The Force Sensing Resistor (FSRTM)1 is a device which changes resistance in a predictable manner with the application of force on its surface.[1] The FSR has been used in a variety of applications since its invention in 1986, including position sensing, traffic counting, pressure sensing in wind tunnels and sensing in numerous security devices. This publication presents the results of a study in which the FSR was implemented as a tool for measuring the radial interlayer pressures in wound rolls.
The FSR exists in two primary forms: the shunt mode FSR, and the through conduction mode FSR. The focus of this study is concentrated entirely upon the shunt mode form of the device. The term "FSR" will refer to this form of the device throughout this publication.
The FSR consists of two polyester sheets sandwiched together. One sheet contains a screen printed pattern of discontinuous conductive fingers. The other sheet contains a sensing film consisting of a number of organic and inorganic ingredients suspended in a polymer matrix. The sensing film acts as a shunt resistance to the printed conductor on the opposing polyester sheet. The shunt resistance of the sensing film decreases proportionately with the applied normal force by means of microscopic contact mechanisms in the sensing film. Very small conductors and semiconductors, ranging from fractions of microns to microns in size, are present in the sensing film. The intimate contact of these particles with other particles and with the conductive fingers on the opposite sheet produces a relatively uniform resistance that changes as a function of pressure. In Figure I, the mechanical form of the FSR is illustrated.

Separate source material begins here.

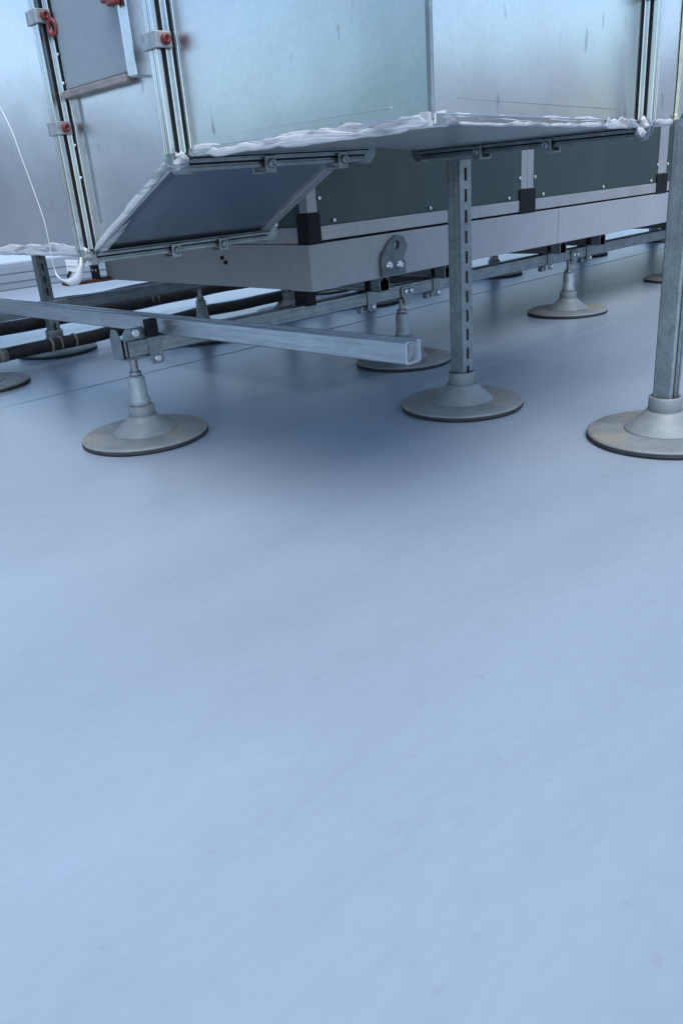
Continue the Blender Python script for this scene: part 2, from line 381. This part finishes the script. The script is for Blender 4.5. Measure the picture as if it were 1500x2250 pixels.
# ---------------------------------------------------------------- tall slotted posts
def make_post(x, y, top, label, rot, slots, shift=0, so_=.02):
    t = thing('support_post', (x, y, 0), label, 'post', 'tall channel posts in round feet')
    MB().lathe([(.150,.001),(.1555,.002),(.1565,.006),(.154,.0095)], n=64, wob=.004).build('rubber_mat', M['rubber'], t)
    MB().lathe([(.150,.009),(.155,.010),(.1555,.013),(.150,.0165),(.10,.0185),(.085,.019)], n=64, wob=.002).build('base_disc', M['plastic'], t)
    MB().lathe([(.080,.0188),(.077,.0215),(.070,.026),(.050,.046),(.041,.056),(.038,.060)], n=48).build('cone', M['cone'], t)
    MB().lathe([(.0325,.055),(.034,.057),(.034,.088),(.0325,.0905),(.029,.0905),(.029,.070)], n=40).build('collar', M['cone'], t)
    b = channel(top-.07, slots=slots, slot_off=so_)
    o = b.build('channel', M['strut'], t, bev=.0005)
    # stand the channel up: local y -> z ; web (z=0) faces direction given by rot
    m = Matrix.Rotation(rot, 4, 'Z') @ Matrix(((1,0,0,-.0205),(0,0,1,-.0205),(0,1,0,.07),(0,0,0,1)))
    o.data.transform(m); o.data.flip_normals() if m.determinant() < 0 else None
    return t
make_post(1.585, 1.245, .583, 'grey slotted post under the metal duct, centre right of the picture', 0, True, so_=.008)
make_post(1.607, .722, .618, 'nearest grey post at the right edge with an open channel groove', math.pi, False)
make_post(1.392, 3.166, .46, 'dark slotted post at far left behind the silver channel', 0, True)
make_post(.60, 3.166, .46, 'slotted post beyond the left edge carrying the low duct', 0, True)
make_post(2.48, 2.98, .285, 'short dark post behind the front rail, below the corner of the base frame', 0, True)
make_post(3.05, 3.35, .30, 'thin dark post seen in the bright gap just right of the base frame corner', 0, False)
tz = thing('trapeze_bar', (.50, 3.146, .461), 'horizontal channel across two far left posts under the low duct', 'channel')
c = channel(1.0).build('channel', M['strut'], tz); c.rotation_euler = (0, 0, -math.pi/2); c.location = (0, .041, 0)

# ---------------------------------------------------------------- air handling unit
ZB, ZT = .2925, .411
YF, XL, XE, YE = 1.625, 1.447, 6.31, 2.745
u = thing('air_handling_unit', (XL, YF, ZB), 'long unit with dark green panels, pale metal frame and grey base on rails', 'air handler')
def P(b, name, m, bev=.0, label=None):
    for v in b.v: v -= Vector((XL, YF, ZB))
    return b.build(name, m, u, bev=bev, label=label)
P(MB().box(XL+.05, YF, ZB, 2.632, YF+.06, ZT), 'base_beam', M['base'], .002)
P(MB().box(2.635, YF, ZB, 4.60, YF+.06, ZT), 'base_beam', M['base'], .002)
P(MB().box(4.603, YF, ZB, XE, YF+.06, ZT), 'base_beam', M['base'], .002)
P(MB().box(XL, YF+.05, ZB, XL+.06, YE-.05, ZT), 'base_beam', M['base'], .002)
P(MB().box(XL, YE-.048, ZB, XE, YE, ZT), 'base_beam', M['base'], .002)
b = MB()
b.prism([(XL+.09, YF-.0025, ZB-.0015), (XL+.007, YF-.0025, ZB-.0015), (XL-.0025, YF+.006, ZB-.0015), (XL-.0025, YF+.09, ZB-.0015), (XL+.03, YF+.09, ZB-.0015), (XL+.03, YF+.03, ZB-.0015), (XL+.09, YF+.03, ZB-.0015)], (0, 0, ZT-ZB+.001))
P(b, 'corner_cover', M['base'], .0015)
P(MB().box(XL+.10, YF+.1, ZT-.02, XE-.06, YE-.06, ZT+.005), 'floor_pan', M['rubber'])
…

Since the FSR is manufactured by a screen printing process, any size or shape of FSR can be manufactured. The FSR used for all of the work in this study is shown in Figure 2. This pattern can be used not only to measure interlayer pressures at various radii in the wound roll, but it can also be used to measure the pressure variations across the width of the web in the cross machine direction.
This publication will first present a technique by which the FSR can be calibrated for experimental studies of the radial pressure profile in wound rolls. The results of wound roll studies which have led to the discovery of a new boundary condition for wound roll stress models are also presented. The development of this boundary condition allows models previously constrained to center-winding to be applied to center-winding with an undriven nip roll pressed against the wound roll.